A questo punto, Oleg di Novgorod (che già aveva tentato incursioni in Khazaria intorno al 940, risultando sempre sconfitto) e Sviatoslav di Kiev cominciarono una serie impressionante di attacchi ai domini khazari, spesso portati con l’assenso e l’aiuto di Bisanzio.

Rimasti soli, con continue rivolte di tutti gli alleati e i tributari che si andavano via via affrancando, i Khazari tentarono una disperata resistenza contro le numerosissime bande Rus, ma Sviatoslav riuscì a conquistare le fortezze di Sarkel e Tematarkha nel 965 e ad occupare Itil nel 969, ponendo fine all’impero khazaro.
Un viaggiatore scrisse che ad Itil, dopo l’attacco dei Rus, “non rimase neppure un acino d’uva, né una sola foglia sugli alberi”.
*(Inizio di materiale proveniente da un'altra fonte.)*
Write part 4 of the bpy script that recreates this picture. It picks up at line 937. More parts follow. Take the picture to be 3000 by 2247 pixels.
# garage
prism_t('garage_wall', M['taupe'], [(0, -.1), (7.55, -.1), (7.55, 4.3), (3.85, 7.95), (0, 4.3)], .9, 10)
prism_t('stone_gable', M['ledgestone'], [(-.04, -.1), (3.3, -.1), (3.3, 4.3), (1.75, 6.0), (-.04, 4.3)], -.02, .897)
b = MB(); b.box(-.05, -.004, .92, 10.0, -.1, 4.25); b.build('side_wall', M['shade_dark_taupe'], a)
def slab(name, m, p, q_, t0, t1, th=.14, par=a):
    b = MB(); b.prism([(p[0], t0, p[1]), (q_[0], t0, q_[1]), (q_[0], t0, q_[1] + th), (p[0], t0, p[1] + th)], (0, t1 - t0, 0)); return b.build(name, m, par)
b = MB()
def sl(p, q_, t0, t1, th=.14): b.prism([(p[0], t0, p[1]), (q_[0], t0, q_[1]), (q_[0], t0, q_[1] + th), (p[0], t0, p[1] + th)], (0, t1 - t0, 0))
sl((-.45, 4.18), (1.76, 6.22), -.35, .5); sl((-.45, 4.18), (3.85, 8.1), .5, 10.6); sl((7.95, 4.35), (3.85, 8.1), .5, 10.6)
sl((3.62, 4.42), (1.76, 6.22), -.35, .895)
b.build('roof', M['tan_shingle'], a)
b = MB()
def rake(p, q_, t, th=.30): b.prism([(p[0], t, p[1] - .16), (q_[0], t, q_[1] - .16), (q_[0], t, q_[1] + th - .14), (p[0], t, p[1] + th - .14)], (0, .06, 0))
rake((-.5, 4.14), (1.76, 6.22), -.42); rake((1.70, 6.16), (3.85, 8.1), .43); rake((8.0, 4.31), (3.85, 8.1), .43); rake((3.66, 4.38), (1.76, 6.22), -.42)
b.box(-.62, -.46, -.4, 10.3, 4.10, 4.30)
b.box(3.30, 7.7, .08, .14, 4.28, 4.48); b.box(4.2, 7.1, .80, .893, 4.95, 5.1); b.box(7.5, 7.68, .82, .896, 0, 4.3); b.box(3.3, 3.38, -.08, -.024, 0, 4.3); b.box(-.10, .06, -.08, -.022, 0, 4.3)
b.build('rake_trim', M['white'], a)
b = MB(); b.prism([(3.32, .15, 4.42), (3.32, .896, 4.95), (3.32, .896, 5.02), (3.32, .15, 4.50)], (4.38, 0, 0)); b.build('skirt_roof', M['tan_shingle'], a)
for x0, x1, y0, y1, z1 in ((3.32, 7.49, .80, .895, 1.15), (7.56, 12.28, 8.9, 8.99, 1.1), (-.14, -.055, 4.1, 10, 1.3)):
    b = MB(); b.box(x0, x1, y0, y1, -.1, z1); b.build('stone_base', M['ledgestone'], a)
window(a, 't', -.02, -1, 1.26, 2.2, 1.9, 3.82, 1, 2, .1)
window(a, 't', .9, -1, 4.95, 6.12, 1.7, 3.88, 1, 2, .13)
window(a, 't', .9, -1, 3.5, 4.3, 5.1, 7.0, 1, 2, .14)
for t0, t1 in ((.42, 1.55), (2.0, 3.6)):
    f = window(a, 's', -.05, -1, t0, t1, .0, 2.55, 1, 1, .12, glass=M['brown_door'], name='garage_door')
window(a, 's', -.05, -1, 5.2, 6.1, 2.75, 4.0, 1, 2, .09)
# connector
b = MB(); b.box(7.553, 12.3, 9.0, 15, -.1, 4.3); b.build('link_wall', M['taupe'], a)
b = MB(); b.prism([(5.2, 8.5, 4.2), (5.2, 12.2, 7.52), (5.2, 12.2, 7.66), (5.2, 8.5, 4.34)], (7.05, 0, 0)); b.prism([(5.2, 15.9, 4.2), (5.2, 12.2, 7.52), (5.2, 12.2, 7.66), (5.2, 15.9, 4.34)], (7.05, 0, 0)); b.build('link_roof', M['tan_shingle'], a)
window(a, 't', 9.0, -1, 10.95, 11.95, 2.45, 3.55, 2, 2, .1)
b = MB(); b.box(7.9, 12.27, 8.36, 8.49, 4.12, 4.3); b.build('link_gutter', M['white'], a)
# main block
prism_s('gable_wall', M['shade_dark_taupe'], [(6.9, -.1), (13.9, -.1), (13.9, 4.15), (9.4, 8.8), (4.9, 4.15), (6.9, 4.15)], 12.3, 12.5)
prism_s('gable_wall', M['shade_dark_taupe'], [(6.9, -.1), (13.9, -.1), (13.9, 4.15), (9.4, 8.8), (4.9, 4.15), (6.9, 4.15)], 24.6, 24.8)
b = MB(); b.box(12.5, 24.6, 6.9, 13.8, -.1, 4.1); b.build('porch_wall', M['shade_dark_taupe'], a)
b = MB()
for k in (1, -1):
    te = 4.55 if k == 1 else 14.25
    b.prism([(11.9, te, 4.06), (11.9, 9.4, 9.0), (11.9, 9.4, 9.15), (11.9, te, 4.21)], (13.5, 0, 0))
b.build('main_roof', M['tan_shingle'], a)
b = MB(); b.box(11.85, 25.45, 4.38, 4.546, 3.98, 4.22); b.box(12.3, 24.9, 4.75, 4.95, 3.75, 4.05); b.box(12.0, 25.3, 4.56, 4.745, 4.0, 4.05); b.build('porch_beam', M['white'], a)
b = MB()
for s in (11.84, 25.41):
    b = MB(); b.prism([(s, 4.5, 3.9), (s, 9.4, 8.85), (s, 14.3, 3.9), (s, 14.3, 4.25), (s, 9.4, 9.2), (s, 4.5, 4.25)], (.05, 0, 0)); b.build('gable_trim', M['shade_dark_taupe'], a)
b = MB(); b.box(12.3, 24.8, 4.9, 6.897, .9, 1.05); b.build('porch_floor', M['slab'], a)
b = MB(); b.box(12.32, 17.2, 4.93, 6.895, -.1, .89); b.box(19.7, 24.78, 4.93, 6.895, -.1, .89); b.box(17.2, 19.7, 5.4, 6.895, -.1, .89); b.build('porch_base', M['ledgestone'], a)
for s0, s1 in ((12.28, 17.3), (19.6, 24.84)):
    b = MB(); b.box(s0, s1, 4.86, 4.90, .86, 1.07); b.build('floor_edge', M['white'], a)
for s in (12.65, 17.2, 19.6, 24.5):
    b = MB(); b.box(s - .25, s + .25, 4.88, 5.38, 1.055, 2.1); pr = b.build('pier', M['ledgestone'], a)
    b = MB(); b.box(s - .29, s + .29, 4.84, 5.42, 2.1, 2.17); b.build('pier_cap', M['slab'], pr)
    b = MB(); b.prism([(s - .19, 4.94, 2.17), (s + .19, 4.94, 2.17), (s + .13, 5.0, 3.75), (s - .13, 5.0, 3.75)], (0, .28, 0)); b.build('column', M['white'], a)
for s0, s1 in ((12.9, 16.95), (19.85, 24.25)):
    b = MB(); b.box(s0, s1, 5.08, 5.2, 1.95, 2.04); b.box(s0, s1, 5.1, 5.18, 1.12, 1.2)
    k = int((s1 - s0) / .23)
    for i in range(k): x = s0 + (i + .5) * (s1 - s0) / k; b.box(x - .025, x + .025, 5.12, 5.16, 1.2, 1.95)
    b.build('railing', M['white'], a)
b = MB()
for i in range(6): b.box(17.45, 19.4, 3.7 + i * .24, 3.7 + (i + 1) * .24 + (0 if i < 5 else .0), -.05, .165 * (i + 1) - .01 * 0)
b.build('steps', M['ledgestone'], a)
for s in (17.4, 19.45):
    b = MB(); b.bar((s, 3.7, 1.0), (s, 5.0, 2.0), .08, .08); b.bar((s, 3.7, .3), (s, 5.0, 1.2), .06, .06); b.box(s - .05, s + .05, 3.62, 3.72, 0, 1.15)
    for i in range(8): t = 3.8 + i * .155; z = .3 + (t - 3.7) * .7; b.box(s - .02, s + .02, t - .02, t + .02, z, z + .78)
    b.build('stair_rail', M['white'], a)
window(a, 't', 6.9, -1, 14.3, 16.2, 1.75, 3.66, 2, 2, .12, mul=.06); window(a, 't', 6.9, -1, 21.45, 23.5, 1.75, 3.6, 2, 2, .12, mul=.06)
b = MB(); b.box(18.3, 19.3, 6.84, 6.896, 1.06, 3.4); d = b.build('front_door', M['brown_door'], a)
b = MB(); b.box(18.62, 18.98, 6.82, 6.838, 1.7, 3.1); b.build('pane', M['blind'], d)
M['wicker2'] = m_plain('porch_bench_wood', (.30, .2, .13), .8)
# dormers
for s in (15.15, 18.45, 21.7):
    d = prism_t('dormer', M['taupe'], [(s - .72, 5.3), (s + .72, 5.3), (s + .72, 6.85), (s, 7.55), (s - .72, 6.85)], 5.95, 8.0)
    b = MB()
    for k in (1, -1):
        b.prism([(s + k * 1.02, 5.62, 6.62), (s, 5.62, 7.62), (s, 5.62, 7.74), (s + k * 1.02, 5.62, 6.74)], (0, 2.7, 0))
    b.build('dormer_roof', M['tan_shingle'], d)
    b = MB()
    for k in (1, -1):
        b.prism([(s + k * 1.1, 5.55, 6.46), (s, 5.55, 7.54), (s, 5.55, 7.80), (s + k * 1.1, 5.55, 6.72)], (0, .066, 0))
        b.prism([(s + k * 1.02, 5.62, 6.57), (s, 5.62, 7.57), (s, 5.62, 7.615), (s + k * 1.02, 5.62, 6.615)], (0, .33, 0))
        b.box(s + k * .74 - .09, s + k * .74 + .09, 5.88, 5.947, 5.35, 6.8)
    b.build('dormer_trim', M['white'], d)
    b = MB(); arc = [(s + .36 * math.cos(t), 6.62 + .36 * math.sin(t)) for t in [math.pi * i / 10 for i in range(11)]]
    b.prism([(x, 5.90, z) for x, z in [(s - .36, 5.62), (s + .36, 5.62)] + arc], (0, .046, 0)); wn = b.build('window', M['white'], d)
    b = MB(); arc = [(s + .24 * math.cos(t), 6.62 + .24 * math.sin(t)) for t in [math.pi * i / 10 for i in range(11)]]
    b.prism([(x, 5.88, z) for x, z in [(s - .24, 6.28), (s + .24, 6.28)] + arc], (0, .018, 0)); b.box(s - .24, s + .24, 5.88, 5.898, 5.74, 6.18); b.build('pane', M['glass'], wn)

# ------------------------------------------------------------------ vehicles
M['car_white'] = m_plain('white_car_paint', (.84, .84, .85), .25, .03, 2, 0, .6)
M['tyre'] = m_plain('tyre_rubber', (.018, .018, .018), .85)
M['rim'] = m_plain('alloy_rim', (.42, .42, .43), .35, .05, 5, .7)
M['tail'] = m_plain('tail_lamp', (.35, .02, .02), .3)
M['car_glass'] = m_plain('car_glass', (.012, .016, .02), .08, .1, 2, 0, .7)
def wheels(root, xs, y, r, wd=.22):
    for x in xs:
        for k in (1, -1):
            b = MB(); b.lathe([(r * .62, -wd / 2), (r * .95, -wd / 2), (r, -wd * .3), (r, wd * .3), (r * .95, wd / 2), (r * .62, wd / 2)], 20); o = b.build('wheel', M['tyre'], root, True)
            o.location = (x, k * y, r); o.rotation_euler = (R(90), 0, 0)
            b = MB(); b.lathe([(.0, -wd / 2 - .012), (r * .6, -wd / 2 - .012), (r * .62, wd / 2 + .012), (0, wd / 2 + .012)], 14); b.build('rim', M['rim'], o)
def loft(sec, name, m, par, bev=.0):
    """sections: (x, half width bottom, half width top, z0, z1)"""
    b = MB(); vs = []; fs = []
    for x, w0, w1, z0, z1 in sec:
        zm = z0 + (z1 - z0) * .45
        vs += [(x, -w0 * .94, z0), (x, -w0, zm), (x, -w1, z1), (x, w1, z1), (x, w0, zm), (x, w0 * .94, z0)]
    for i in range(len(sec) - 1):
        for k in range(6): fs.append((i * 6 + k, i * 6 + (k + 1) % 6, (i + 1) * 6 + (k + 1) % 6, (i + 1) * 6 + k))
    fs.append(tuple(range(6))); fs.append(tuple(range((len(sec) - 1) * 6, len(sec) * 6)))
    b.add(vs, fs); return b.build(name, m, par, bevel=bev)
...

 In breve i Khazari si dispersero lungo tutta l’area caspico-caucasica e vennero assorbiti dalle altre popolazioni fino a quel momento loro sottomesse. Così ebbe fine una esperienza di governo, di diplomazia (spesso “armata”) e di tolleranza politico-religiosa (pur nel quadro di un imperialismo normale per l’epoca) che non ebbe paragone nel mondo mediorientale nei secoli successivi.

Ci siamo chiesti, poc’anzi, com’è possibile che uno stato così potente possa essere scomparso, nel giro di pochi anni, praticamente nel nulla. E, con dati storici alla mano, abbiamo tentato di risolvere questo interrogativo, fornendo delle risposte plausibili ed obiettive.
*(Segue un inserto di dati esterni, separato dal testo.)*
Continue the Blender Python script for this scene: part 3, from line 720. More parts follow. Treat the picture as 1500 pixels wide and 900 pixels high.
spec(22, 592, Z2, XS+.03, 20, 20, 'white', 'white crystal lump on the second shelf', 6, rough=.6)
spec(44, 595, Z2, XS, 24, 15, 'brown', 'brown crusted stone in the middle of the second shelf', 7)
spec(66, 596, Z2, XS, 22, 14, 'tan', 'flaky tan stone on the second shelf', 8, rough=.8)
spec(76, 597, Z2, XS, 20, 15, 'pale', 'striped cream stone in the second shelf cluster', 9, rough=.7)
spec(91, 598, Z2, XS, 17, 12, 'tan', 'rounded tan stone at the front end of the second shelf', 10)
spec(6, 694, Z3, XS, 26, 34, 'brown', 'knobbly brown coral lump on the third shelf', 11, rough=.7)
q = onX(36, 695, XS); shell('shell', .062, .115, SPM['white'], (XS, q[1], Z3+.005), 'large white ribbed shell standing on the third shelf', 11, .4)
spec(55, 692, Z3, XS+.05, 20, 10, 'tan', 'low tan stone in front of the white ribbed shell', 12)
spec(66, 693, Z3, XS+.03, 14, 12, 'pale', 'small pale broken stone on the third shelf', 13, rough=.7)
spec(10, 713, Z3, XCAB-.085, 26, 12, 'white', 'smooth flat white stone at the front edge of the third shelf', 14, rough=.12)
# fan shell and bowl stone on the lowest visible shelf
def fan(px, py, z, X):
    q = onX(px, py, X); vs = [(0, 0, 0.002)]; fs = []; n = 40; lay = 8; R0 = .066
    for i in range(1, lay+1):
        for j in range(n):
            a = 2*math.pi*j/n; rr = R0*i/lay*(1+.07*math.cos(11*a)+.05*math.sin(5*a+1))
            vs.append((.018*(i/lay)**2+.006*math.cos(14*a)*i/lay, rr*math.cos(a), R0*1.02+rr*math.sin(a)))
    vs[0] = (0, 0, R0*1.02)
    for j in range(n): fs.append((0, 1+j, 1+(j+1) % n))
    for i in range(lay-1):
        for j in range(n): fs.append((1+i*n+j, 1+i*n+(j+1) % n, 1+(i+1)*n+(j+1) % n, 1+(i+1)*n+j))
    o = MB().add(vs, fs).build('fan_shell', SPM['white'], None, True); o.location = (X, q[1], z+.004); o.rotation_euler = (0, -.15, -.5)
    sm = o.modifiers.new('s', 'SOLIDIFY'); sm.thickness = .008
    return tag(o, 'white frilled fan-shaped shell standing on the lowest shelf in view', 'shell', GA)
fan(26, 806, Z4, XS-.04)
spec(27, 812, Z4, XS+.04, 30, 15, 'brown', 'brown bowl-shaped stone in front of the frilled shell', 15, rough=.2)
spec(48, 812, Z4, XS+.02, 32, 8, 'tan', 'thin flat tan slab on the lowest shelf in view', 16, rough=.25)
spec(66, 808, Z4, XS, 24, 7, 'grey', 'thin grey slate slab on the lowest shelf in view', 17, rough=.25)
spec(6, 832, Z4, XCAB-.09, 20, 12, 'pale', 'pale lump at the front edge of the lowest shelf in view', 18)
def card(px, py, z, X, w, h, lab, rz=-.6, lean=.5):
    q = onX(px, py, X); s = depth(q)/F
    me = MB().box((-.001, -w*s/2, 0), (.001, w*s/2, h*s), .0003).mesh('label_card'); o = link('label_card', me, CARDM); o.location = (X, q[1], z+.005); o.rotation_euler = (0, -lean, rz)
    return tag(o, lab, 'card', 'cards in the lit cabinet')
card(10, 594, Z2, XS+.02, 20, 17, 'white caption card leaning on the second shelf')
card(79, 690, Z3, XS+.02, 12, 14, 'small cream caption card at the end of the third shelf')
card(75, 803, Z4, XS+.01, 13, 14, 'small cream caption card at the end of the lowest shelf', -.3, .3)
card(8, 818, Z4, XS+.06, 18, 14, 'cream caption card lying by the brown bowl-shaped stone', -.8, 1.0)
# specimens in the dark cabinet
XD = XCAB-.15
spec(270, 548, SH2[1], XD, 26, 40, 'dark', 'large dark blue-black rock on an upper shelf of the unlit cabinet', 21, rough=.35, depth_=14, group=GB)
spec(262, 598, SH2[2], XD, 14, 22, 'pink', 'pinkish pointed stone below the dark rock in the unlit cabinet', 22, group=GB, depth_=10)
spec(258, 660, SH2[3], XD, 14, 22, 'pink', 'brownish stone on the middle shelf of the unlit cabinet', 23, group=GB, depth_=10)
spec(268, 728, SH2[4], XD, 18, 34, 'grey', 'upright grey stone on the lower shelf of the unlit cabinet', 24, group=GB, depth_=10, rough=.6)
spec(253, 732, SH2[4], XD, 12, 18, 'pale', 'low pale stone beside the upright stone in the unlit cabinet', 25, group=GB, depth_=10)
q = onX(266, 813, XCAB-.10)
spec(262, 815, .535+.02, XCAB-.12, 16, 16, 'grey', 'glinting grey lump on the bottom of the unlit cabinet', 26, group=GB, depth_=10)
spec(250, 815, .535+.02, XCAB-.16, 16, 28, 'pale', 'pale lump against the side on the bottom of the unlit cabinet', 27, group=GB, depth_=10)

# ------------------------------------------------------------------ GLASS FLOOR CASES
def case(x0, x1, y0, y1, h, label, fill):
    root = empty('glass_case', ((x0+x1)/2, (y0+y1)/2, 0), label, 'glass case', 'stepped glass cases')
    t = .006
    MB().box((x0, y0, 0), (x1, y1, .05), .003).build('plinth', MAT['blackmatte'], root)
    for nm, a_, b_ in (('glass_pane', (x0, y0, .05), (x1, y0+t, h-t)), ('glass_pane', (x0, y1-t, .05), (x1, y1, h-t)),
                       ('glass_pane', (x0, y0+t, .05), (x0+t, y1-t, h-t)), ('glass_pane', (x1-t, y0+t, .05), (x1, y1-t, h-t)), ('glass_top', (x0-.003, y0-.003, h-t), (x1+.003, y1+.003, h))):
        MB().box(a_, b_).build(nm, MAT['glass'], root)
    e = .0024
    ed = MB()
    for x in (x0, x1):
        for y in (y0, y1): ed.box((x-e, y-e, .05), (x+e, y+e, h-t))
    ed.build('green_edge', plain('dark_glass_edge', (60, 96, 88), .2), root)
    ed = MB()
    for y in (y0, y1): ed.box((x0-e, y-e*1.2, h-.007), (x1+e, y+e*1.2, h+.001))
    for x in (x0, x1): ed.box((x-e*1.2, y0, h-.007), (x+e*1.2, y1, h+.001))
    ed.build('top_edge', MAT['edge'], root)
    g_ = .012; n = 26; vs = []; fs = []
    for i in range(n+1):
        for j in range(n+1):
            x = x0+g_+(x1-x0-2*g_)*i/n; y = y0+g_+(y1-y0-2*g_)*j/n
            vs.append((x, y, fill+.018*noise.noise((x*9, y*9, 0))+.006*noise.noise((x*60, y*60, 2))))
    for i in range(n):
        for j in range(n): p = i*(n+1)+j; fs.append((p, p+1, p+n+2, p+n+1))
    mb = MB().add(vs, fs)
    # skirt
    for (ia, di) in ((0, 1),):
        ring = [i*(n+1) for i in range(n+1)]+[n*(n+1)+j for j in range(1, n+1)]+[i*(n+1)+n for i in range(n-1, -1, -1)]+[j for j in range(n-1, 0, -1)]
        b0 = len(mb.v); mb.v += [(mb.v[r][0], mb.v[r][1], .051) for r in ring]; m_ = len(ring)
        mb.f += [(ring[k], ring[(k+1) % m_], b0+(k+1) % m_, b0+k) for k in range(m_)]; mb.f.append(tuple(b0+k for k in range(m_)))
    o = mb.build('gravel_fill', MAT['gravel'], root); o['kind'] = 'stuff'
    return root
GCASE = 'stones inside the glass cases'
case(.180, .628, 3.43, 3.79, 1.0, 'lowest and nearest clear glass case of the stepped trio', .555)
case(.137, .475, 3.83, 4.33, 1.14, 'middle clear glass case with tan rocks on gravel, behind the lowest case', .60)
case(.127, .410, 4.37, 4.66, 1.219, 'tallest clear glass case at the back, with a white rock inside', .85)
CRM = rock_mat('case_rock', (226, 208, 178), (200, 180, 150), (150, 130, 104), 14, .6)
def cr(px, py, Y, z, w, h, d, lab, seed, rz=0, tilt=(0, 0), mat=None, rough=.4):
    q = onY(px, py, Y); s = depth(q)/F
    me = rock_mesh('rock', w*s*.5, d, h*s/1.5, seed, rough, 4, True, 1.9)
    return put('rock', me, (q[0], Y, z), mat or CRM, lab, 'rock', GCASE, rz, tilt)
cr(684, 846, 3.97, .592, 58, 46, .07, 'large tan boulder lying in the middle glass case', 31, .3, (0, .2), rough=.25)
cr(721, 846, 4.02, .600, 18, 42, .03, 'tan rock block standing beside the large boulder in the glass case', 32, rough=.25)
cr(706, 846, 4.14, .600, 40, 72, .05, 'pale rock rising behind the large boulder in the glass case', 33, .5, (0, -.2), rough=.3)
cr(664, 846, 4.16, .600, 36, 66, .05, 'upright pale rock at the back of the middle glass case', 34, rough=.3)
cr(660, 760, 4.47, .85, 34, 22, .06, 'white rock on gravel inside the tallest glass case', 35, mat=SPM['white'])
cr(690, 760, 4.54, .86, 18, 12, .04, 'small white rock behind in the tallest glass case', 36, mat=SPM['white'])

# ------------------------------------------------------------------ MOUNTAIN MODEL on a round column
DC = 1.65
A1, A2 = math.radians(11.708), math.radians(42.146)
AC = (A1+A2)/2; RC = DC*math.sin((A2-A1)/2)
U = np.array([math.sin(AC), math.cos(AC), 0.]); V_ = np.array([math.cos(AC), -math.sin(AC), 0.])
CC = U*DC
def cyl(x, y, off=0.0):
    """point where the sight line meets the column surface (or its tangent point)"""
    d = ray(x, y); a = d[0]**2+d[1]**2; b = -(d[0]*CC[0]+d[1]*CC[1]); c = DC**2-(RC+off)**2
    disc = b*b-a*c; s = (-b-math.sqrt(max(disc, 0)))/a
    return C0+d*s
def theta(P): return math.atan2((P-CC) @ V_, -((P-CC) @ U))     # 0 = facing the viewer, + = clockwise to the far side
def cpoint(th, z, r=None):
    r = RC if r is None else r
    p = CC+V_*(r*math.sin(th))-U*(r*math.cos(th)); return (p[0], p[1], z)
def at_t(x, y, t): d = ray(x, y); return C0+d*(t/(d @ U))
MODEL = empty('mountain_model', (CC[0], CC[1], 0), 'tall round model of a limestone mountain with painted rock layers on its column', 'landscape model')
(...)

Ma vi è un secondo interrogativo, per certi versi molto più inquietante ed emblematico del primo, al quale è nostro dovere cercare di trovare delle risposte: è possibile per la storia dimenticare quasi completamente l’esistenza di un popolo? Sembrerebbe incredibile, ma per quanto si provi a sfogliare l’indice di un qualsiasi testo scolastico alla ricerca delle vicende del popolo khazaro e della storia di un impero che, per oltre due secoli, ha influenzato le vicende di Europa, Asia e Medio-Oriente, non se ne trova traccia. Sembra quasi che, al di fuori di ristrettissimi ambiti accademici e universitari (prevalentemente dell’Europa dell’Est), non si debba parlare della storia dei Khazari. Benché esista una fiorente letteratura a riguardo (per chi ha la volontà e la pazienza di consultarla), certi fatti storici sono sempre stati volutamente fatti passare sotto silenzio, soprattutto sui libri di scuola, perfino in ambito universitario. Perchè si può parlare liberamente dell’Impero Macedone, dell’Impero Romano, dell’Impero Bizantino, dell’Impero Ottomano, e non dell’Impero Khazaro?
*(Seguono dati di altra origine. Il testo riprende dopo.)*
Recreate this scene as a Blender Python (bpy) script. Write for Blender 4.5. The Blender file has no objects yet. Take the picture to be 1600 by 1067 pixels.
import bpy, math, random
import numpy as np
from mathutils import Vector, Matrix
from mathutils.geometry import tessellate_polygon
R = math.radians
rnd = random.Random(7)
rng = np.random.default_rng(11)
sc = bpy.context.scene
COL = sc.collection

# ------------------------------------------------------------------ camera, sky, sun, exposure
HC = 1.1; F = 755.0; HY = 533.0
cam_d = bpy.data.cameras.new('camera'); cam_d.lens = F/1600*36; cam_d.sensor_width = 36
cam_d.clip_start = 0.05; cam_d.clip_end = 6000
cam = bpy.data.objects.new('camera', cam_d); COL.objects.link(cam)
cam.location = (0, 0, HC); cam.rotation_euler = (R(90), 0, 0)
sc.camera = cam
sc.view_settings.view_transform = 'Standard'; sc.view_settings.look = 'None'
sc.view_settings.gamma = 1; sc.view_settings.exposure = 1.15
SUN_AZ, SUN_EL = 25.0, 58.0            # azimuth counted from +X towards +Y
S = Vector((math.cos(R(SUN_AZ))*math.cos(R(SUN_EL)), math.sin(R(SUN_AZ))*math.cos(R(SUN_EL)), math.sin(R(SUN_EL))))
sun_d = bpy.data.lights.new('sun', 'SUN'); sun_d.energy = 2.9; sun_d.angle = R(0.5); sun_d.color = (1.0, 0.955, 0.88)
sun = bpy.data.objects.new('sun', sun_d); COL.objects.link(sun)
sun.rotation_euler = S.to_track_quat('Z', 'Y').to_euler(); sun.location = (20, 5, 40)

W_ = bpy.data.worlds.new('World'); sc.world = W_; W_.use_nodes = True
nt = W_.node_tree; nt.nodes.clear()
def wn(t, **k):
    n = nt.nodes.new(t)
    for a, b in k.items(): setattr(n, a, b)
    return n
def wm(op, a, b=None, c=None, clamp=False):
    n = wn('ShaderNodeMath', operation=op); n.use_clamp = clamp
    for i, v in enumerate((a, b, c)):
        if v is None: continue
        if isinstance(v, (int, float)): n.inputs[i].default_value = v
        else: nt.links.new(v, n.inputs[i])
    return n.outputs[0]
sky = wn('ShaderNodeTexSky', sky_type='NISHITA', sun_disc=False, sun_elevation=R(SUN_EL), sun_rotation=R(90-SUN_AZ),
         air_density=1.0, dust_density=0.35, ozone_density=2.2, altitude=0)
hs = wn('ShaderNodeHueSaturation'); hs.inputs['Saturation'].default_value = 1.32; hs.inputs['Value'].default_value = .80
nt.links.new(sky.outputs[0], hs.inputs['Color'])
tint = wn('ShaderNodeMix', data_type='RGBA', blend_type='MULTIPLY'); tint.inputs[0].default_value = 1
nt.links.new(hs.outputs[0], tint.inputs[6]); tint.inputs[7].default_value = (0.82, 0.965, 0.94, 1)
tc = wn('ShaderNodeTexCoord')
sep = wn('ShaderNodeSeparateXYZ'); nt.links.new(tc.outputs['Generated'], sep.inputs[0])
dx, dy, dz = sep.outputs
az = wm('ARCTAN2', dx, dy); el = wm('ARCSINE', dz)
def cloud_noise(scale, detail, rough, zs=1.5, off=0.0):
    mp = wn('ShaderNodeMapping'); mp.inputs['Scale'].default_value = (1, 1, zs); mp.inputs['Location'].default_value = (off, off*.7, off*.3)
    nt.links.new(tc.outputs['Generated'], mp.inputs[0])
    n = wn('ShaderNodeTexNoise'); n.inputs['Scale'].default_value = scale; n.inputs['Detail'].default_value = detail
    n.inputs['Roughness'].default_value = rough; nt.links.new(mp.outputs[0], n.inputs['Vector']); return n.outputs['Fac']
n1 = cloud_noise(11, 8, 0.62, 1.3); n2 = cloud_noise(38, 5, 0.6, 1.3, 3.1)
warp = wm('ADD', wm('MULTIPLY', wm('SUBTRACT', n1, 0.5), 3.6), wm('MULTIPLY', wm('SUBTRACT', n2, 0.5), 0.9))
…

La risposta a questo e a molti altri interrogativi sta probabilmente nel fatto che le popolazioni del dissolto impero khazaro, per quanto molte di esse vennero assorbite dall’Orda d’Oro, iniziarono a migrare, diffondendosi principalmente nelle terre slave dell’Europa centro-orientale, gettando le basi di quelle che diverranno le principali comunità ebraiche di quelle regioni.

Ciò che storicamente accadde in quel periodo è che il popolo conosciuto da secoli come “Khazaro” divenne il popolo “Ebreo”, e da lì iniziò una vera e propria operazione di occultamento della vera origine degli Ebrei europei, e venne diffusa una storia artefatta, basata sull’idea che essi fossero gli Ebrei biblici. E questa credenza erronea vige ancora oggi agli occhi dell’opinione pubblica internazionale, trovando sorprendentemente più critiche e opposizioni in ambito ebraico, piuttosto che nell’ambito della cultura dei “Gentili”, ovverosia dei non Ebrei.

Vi sono tutti gli elementi per dimostrare che gli Ebrei conosciuti come Ashkenaziti (oltre il 90% degli Ebrei del mondo) discendono dai Khazari, mentre gli Ebrei Sefarditi, esigua minoranza, sarebbero gli unici ad avere un’origine semitica e medio-orientale.

É paradossale quindi constatare come il Sionismo, un movimento ebraico a forti connotati nazionalistici e razzisti, non sia stato creato dai legittimi eredi di Re Salomone, bensì dagli eredi ashkenaziti di tribù turcomanne, la cui patria non era il Mar Morto, bensì il Mar Caspio.